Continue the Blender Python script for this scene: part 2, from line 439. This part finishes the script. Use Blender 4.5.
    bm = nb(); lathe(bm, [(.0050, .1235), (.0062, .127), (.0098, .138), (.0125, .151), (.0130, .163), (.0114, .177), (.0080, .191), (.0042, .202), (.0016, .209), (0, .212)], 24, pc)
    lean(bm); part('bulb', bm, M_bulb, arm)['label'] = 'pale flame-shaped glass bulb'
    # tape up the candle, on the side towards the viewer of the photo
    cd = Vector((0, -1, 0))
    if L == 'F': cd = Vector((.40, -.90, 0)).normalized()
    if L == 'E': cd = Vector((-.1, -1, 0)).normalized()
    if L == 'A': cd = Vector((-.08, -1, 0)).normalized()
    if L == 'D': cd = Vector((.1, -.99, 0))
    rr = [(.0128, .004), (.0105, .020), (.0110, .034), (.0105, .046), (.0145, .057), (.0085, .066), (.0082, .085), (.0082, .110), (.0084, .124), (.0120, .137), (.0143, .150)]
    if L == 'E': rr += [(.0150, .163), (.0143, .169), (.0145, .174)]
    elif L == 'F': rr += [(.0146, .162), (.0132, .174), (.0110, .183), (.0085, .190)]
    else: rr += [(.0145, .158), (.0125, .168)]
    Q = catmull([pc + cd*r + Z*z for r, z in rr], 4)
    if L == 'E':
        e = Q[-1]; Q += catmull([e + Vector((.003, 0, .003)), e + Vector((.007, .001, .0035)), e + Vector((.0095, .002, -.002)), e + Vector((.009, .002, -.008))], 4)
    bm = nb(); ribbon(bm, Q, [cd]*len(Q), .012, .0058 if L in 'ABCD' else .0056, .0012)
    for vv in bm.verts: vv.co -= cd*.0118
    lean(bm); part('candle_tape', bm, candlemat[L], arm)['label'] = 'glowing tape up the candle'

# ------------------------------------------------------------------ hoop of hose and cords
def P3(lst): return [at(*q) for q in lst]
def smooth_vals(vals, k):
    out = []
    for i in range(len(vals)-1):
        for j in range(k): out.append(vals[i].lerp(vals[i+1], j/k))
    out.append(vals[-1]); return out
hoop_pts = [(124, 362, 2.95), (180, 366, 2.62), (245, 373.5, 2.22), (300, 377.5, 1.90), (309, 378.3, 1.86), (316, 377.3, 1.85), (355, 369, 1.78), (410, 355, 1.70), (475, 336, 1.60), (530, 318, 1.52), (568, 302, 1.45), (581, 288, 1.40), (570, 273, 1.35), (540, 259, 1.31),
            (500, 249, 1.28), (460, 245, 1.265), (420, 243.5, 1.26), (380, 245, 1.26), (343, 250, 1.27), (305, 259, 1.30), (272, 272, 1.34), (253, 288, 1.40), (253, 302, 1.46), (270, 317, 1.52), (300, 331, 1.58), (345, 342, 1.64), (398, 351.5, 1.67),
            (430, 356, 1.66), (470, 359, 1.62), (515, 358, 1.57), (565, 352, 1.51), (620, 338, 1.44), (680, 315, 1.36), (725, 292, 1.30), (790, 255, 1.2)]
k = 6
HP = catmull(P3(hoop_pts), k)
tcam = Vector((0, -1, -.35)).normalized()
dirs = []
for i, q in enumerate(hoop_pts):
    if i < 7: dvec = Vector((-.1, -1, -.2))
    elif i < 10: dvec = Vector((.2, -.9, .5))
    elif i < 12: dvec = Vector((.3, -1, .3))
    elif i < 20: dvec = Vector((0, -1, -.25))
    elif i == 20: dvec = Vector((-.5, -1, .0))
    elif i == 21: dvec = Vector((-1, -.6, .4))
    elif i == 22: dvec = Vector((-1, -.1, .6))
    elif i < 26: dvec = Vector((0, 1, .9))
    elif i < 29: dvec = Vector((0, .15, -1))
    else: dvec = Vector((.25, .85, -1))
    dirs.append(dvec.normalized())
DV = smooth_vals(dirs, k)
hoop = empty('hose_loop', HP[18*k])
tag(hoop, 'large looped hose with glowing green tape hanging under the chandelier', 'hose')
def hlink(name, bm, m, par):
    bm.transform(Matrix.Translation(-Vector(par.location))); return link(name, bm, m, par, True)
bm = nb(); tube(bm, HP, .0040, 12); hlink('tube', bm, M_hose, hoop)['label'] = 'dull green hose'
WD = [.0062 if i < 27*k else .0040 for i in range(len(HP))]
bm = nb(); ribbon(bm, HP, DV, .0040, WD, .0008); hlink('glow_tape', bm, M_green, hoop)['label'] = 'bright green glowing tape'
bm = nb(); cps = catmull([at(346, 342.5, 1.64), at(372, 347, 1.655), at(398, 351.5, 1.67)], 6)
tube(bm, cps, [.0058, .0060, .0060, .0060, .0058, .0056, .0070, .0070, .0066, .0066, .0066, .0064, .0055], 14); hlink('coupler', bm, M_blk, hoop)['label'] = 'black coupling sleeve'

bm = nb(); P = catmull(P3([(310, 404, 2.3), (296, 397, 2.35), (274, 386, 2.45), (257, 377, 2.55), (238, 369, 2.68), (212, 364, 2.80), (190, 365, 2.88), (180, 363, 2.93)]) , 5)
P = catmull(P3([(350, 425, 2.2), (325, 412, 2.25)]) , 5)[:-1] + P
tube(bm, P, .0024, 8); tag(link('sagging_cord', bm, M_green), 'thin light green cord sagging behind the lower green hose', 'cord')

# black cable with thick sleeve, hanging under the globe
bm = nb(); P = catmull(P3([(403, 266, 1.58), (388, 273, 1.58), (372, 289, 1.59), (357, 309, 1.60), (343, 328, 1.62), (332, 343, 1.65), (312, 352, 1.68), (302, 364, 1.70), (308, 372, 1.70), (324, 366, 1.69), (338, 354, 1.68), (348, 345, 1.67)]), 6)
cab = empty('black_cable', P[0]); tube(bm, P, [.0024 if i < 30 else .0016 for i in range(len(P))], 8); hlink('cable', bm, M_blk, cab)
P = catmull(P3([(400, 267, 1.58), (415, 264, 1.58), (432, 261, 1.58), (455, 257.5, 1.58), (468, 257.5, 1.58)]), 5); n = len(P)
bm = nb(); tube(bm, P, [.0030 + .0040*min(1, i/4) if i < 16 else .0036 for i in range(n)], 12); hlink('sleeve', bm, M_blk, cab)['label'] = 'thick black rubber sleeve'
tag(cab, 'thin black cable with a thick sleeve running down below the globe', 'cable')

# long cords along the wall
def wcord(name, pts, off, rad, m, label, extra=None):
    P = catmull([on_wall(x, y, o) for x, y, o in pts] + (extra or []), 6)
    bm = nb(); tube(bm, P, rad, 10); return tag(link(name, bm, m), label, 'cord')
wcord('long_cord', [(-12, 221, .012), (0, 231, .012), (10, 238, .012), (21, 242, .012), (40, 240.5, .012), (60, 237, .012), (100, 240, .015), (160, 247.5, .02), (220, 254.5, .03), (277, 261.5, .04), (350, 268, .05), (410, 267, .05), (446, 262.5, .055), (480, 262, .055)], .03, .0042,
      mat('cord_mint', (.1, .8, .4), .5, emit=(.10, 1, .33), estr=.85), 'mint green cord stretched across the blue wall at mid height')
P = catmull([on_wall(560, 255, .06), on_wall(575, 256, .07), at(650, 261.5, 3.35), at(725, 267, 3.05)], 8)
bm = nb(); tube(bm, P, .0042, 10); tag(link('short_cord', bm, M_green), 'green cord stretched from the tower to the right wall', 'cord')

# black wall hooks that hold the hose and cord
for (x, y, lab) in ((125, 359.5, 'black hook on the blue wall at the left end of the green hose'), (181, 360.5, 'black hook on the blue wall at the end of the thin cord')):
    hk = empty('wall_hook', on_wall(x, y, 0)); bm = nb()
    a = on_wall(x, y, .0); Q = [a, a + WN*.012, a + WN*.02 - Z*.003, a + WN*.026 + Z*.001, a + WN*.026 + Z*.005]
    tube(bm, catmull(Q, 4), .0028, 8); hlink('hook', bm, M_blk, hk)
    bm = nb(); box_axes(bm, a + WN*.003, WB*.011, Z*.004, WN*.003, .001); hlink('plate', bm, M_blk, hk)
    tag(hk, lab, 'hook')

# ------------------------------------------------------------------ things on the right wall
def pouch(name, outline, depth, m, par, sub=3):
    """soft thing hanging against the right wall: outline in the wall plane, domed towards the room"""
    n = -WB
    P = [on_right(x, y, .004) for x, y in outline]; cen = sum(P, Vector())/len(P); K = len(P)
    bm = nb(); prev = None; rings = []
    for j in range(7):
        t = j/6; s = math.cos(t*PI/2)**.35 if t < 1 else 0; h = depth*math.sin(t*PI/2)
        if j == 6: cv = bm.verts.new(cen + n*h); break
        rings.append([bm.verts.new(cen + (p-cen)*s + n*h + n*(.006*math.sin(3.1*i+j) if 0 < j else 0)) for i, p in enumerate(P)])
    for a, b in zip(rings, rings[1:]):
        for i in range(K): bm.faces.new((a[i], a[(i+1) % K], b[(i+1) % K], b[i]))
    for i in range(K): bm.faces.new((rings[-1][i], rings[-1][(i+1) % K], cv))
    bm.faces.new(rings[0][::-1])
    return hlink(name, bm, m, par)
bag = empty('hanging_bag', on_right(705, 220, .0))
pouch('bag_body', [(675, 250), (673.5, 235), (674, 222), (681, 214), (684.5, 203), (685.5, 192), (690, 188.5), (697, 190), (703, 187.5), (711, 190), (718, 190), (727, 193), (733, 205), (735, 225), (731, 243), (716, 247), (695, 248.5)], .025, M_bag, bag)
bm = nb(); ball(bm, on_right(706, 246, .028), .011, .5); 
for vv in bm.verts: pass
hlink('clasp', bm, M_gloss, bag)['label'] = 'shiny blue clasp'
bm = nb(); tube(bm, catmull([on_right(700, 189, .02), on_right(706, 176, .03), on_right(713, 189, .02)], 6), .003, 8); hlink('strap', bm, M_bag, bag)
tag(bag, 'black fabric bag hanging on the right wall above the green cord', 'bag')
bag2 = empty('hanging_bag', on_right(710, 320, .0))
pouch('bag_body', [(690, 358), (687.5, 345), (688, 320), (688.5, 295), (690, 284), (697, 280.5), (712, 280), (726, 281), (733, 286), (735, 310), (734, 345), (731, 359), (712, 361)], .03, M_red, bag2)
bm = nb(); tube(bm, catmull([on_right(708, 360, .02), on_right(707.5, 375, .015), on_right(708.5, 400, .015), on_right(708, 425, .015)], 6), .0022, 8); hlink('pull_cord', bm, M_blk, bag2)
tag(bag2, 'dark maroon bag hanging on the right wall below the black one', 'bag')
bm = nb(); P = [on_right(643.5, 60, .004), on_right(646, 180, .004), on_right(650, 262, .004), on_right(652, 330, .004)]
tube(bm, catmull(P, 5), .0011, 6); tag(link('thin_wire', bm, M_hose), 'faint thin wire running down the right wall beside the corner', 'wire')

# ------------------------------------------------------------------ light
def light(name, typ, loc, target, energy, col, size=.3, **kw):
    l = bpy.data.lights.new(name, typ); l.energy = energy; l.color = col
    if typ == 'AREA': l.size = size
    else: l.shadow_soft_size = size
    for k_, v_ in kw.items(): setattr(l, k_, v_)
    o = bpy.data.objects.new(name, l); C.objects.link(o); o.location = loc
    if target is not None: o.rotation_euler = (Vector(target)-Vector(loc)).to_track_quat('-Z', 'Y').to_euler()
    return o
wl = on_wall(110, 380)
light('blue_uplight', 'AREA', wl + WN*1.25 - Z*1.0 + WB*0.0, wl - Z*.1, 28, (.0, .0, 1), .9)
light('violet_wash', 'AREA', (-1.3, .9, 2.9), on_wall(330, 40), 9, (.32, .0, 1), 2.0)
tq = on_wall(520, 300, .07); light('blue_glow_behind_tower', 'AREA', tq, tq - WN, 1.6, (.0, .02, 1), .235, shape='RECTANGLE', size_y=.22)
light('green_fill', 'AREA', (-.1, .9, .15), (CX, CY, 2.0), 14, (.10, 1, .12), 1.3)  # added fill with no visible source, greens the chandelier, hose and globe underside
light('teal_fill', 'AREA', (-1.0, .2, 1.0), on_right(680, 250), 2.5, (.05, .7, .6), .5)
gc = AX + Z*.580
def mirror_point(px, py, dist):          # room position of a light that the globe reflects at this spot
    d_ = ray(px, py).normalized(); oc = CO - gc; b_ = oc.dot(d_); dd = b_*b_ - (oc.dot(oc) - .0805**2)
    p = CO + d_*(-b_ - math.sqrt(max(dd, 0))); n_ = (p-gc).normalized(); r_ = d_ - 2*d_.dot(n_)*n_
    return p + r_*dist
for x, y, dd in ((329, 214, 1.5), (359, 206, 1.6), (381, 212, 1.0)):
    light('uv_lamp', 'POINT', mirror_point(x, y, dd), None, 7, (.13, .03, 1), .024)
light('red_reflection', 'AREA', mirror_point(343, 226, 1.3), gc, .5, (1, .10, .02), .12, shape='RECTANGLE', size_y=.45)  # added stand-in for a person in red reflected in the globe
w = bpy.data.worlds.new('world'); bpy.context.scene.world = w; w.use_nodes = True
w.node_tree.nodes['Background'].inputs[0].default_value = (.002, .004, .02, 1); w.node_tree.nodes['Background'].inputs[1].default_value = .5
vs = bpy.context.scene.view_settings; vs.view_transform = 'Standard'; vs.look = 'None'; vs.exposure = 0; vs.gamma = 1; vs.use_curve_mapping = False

···

(TASK GOAL)
Repeat exactly, please, each line from the beginning of the data through the line with "lean(bm); part('candle_tape', bm, candlemat[L], arm)['label']" in it, and only those lines.

(EXERCISE RESPONSE)
Continue the Blender Python script for this scene: part 2, from line 439. This part finishes the script. Use Blender 4.5.
    bm = nb(); lathe(bm, [(.0050, .1235), (.0062, .127), (.0098, .138), (.0125, .151), (.0130, .163), (.0114, .177), (.0080, .191), (.0042, .202), (.0016, .209), (0, .212)], 24, pc)
    lean(bm); part('bulb', bm, M_bulb, arm)['label'] = 'pale flame-shaped glass bulb'
    # tape up the candle, on the side towards the viewer of the photo
    cd = Vector((0, -1, 0))
    if L == 'F': cd = Vector((.40, -.90, 0)).normalized()
    if L == 'E': cd = Vector((-.1, -1, 0)).normalized()
    if L == 'A': cd = Vector((-.08, -1, 0)).normalized()
    if L == 'D': cd = Vector((.1, -.99, 0))
    rr = [(.0128, .004), (.0105, .020), (.0110, .034), (.0105, .046), (.0145, .057), (.0085, .066), (.0082, .085), (.0082, .110), (.0084, .124), (.0120, .137), (.0143, .150)]
    if L == 'E': rr += [(.0150, .163), (.0143, .169), (.0145, .174)]
    elif L == 'F': rr += [(.0146, .162), (.0132, .174), (.0110, .183), (.0085, .190)]
    else: rr += [(.0145, .158), (.0125, .168)]
    Q = catmull([pc + cd*r + Z*z for r, z in rr], 4)
    if L == 'E':
        e = Q[-1]; Q += catmull([e + Vector((.003, 0, .003)), e + Vector((.007, .001, .0035)), e + Vector((.0095, .002, -.002)), e + Vector((.009, .002, -.008))], 4)
    bm = nb(); ribbon(bm, Q, [cd]*len(Q), .012, .0058 if L in 'ABCD' else .0056, .0012)
    for vv in bm.verts: vv.co -= cd*.0118
    lean(bm); part('candle_tape', bm, candlemat[L], arm)['label'] = 'glowing tape up the candle'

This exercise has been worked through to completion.